University of California - Davis

Language

en-US

Abstract

Modern personal jurisdiction theory rests on the twin pillars of state sovereignty and due process. A nonresident's "minimum contacts" with a forum state are treated as the equivalent of her territorial presence in the state and hence justify a state's exercise of sovereignty over her. At the same time, the nonresident's "purposeful availment" of opportunities within the state is seen as implying her agreement to that state's jurisdiction in exchange for the protection of its laws. This theory presumes that a nonresident directs voice communications to known places by dialing a telephone number's area code.

Voice over Internet Protocol ("VoIP") and the borderless communications of the twenty-first century belie this assumption.
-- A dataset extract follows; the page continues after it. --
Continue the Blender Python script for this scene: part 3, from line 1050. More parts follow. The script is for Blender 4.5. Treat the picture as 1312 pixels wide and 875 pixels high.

Area codes will no longer reliably correspond to known locations; individuals can call, and do mischief in, a state without ever realizing that they are contacting that state. With VoIP and its emerging applications, most means of interstate communications - voice, fax, file-sharing, e-mail, and real-time video conferencing - will lack geographic markers.

The U.S. Supreme Court will be forced to choose which value is paramount: state sovereignty or the implied contract approach to due process. In a few cases arising from cellular-phone calls, lower courts have privileged the implied contract theory. This effectively returns the law of personal jurisdiction to the nineteenth-century formalism of Pennoyer v. Neff by limiting jurisdiction to defendants' home states in cases arising from harmful communications. This evisceration of state sovereignty is unwarranted. Other means can protect a non-resident defendant from abusive process. Securing state sovereignty over harmful borderless communications promotes a healthy federalism, reconciling seemingly inconsistent centrifugal and centripetal themes in the Supreme Court's jurisprudence.